Si on lui passe ses quelques essais plus ou moins réussis et plutôt hésitants de tenter la comédie en se déguisant, passages faisant plus tache qu'autre chose sur le reste du film, l'homme, qu'il soit paisiblement assis sur la tombe de son maître, qu'il se prenne un coup de pelle dans la trogne alors qu'il largue toute la flotte de son corps à même le sol en hurlant à la mort dans la boue, qu'il se laisse aller à faire rugir sa rage sur la tronche de grappes de japonais comploteurs ou porte un pousse-pousse à bout de bras, s'avère touchant de sincérité et d’imprégnation.

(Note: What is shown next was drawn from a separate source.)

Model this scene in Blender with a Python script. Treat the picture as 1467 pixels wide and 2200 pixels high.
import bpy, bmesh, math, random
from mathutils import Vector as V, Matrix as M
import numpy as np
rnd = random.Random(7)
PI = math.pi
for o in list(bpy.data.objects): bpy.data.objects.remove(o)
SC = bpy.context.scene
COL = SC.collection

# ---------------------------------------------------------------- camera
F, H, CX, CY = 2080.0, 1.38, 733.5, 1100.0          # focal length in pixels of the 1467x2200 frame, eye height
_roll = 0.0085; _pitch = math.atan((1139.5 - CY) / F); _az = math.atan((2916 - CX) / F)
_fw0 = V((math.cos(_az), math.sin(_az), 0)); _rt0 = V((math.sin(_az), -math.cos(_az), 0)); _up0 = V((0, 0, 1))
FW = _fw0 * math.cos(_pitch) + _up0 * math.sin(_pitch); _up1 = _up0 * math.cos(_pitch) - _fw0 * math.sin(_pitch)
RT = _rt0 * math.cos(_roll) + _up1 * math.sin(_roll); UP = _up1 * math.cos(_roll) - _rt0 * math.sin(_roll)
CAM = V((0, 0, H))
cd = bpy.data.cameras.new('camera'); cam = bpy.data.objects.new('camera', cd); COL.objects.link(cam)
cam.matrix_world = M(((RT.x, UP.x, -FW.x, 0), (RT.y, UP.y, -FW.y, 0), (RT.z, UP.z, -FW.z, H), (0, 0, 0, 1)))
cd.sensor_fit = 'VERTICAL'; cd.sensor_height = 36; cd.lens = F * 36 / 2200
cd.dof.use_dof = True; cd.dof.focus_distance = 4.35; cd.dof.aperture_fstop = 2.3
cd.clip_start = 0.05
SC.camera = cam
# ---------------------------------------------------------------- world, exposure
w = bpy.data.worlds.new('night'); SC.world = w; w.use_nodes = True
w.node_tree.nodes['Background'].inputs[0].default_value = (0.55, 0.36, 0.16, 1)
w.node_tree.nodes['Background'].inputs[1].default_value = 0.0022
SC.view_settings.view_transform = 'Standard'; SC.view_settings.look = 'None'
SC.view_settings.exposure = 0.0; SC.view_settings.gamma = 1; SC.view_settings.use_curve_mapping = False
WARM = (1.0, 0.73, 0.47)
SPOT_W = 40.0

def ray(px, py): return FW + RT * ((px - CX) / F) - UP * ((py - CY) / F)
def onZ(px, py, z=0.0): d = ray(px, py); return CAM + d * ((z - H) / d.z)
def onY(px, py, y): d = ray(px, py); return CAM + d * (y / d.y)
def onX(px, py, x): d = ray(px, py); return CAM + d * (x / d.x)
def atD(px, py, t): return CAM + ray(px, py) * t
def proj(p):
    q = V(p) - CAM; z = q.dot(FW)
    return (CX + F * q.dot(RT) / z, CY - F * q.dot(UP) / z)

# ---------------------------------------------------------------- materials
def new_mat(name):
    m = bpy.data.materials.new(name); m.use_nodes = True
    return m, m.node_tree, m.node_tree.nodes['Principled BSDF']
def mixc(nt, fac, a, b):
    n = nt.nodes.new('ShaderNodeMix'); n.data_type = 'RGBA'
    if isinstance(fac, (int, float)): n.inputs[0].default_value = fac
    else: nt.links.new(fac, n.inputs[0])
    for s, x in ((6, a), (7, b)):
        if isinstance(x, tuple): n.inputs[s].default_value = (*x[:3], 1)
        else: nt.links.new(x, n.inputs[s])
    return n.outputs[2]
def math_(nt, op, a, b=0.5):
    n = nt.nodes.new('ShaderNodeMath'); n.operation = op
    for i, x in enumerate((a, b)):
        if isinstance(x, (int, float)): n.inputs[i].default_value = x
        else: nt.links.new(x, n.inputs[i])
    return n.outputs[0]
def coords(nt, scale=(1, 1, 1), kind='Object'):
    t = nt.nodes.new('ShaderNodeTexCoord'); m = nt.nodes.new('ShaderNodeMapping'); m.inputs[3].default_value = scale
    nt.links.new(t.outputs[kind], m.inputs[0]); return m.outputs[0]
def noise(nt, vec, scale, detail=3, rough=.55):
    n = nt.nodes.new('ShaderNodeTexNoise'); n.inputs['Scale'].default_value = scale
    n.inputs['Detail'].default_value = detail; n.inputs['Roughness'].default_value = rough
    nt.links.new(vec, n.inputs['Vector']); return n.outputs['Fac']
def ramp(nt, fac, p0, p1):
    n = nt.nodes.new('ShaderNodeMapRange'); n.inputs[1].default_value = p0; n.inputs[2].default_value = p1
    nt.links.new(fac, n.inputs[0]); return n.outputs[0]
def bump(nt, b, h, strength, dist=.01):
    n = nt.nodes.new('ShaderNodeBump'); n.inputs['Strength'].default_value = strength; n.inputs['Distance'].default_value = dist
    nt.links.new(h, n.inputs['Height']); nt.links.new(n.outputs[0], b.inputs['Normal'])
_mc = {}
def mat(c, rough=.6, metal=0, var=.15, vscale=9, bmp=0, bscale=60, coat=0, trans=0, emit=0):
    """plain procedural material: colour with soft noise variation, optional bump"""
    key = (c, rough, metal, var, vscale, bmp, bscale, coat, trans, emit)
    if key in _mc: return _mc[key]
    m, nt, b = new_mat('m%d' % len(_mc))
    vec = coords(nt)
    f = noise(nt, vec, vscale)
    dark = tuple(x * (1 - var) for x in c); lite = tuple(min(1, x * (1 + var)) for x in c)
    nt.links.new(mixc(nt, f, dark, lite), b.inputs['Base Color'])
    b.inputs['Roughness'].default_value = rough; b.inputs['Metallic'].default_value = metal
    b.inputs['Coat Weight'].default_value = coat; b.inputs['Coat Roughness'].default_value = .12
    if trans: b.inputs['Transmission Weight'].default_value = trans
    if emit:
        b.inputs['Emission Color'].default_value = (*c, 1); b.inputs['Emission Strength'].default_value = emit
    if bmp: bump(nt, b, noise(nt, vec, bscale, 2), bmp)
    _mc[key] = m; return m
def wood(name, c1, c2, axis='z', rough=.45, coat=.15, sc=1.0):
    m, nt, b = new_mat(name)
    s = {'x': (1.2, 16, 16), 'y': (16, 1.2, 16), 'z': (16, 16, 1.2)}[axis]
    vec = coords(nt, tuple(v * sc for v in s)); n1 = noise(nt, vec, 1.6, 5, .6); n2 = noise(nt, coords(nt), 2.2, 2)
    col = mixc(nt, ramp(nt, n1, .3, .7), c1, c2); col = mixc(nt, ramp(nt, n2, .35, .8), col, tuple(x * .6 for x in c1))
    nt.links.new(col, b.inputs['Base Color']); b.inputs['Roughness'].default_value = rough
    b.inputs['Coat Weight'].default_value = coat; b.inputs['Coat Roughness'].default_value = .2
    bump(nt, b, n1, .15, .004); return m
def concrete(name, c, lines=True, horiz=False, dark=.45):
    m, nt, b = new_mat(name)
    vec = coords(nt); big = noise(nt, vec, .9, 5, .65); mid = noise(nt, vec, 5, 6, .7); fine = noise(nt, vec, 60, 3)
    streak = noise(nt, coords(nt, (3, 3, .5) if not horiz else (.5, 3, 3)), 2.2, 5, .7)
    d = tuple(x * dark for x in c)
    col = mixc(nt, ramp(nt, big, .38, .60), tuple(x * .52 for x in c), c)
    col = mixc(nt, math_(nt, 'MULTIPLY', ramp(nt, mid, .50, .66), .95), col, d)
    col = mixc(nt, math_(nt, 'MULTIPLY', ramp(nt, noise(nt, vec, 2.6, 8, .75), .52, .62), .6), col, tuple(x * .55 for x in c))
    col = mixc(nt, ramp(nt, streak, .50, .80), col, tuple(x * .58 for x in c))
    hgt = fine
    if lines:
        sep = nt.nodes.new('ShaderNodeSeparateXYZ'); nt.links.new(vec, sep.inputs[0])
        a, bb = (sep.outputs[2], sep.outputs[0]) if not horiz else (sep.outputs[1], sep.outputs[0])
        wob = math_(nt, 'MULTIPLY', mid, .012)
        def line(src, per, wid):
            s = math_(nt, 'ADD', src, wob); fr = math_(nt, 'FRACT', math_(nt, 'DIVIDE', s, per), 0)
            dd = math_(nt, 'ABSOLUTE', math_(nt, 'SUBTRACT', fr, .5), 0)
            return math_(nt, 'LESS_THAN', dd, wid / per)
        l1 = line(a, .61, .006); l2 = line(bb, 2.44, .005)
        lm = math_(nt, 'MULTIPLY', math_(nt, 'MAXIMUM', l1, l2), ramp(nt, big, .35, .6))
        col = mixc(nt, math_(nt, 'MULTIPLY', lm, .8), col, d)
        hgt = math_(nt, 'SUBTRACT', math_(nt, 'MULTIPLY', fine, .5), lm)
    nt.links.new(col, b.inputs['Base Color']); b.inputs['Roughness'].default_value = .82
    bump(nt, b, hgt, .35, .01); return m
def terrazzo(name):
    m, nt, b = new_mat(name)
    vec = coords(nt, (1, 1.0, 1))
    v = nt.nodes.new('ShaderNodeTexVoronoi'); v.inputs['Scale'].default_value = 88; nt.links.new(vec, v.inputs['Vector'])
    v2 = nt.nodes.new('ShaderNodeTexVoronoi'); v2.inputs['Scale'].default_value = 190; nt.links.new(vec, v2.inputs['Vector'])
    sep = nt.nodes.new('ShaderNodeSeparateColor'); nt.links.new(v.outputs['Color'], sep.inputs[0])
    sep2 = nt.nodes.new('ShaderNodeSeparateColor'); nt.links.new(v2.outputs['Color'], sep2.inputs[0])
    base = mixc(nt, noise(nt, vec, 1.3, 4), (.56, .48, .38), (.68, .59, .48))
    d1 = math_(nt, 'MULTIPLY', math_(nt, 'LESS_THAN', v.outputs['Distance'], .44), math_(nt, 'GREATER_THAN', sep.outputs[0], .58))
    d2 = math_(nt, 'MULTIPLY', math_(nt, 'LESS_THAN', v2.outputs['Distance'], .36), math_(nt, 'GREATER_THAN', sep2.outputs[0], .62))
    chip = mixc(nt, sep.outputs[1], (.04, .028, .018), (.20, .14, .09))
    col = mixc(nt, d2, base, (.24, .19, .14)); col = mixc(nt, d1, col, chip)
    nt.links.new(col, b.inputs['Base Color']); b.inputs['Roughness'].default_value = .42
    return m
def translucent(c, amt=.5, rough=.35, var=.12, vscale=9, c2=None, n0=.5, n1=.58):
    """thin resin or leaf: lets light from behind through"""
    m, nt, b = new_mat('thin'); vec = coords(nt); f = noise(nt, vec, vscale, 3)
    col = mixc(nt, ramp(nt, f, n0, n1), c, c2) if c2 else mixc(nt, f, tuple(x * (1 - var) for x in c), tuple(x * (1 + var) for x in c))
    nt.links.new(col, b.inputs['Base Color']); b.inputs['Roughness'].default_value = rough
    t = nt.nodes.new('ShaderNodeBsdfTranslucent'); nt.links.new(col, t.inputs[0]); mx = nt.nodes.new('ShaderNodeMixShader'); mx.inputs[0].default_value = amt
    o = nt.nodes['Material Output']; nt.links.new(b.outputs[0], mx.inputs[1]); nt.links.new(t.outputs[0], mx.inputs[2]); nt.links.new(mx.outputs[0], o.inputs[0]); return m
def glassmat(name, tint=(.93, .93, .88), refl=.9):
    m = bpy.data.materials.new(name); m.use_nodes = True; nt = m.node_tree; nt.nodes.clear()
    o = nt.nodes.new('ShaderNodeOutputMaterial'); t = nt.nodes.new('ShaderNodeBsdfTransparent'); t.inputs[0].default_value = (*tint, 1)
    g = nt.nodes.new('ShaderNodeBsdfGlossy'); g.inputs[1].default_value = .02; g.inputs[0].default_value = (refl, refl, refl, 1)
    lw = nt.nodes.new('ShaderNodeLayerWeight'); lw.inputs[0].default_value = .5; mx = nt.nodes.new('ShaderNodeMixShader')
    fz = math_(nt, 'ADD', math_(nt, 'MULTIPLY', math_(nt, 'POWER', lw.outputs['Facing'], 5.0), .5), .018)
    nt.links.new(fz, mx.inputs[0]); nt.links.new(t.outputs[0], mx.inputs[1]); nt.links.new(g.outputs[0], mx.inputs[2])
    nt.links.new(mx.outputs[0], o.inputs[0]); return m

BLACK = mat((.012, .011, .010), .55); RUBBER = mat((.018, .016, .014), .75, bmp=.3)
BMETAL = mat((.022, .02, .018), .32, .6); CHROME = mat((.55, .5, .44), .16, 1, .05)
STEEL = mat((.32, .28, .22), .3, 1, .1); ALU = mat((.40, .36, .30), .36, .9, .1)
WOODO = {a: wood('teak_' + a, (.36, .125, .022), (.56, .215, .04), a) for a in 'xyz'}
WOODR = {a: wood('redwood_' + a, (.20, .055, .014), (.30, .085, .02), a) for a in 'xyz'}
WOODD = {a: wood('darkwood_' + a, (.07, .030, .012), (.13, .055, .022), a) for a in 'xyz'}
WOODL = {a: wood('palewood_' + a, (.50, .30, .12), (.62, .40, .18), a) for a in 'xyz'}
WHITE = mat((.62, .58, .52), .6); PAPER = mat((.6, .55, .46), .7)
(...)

Mais bref, suffit. On veut voir Bruce fracasser des crânes, et t'inquiètes, il se prive pas.
Oui, c'est Bruce qui joue, et au delà d'être (je vous emmerde) un bon acteur, il est surtout, et définitivement, un des plus grands praticiens que le cinéma ait connu, pour ne pas dire (mais en le pensant très haut) LE plus grand. On est en 72 et l'art de la chorégraphie martiale est encore relativement sobre, ce qui donne bien souvent des combats s’enchaînant dans leur similitude et devant trouver leur singularité d'une manière ou d'une autre, comme usant d'une certaine violence exacerbée par exemple (cf La Main de Fer) ou un personnage central féminin (cf Hapkido). Ici, le mec qui fait face à d'autres mecs est à lui seul un coup de poing dans l'estomac d'une force titanesque. C'est un regard inégalé, une gestuelle d'une grâce féline, effleurant tout juste le sol de ses pieds aussi rapides que posés et jouant de l'espace avec une volupté effarante. C'est une technique démente offrant une leçon de son propre art dans, cinéma oblige, ce qu'il pouvait avoir de plus spectaculaire. C'est un petit air nonchalant et arrogant ultra plaisant devant la toute relative faiblesse de ses adversaires, retombant sur ses pieds sans la moindre difficulté, passant tranquillement son pouce sous son nez (oui vous adorez quand il fait ça hein ? C'est normal, à ce moment précis, c'est le mec le plus classe du monde). C'est des cris de fureur lors de sa progressive monté de colère jusqu'à son éruption finale de destruction massive. C'est un visage paradoxal, tout en douceur pensive et en crispation hargneuse... C'est le charisme à l'état pur.
Ce film reste définitivement le plus abouti et le plus "vrai" de la brève carrière du Petit Dragon, devenant une branche du cinéma à lui tout seul, offrant la mythique scène du "seul contre tous", sortant nunchaku et colère destructrice, présageant un final dans une suite de combats mémorables jusqu'au célèbre duel nunchaku-katana, tout en souplesse et en passages de pouce sous le nez. Mais le mieux reste les petits combats, contre les types lambda de bas étage, pauvres hommes de main et gardes divers qui se font fracasser la gueule dans une ultra violence qu'un seul homme, forgeant brutalement sa Légende, pouvait rendre si crédible et plaisamment jouissive...
Le tout culminant vers le final tragique et Ô combien fidèle aux personnages, tant Chen Zhen que Bruce Lee.
Le Petit Dragon s'est éteint il y a 40 ans aujourd'hui.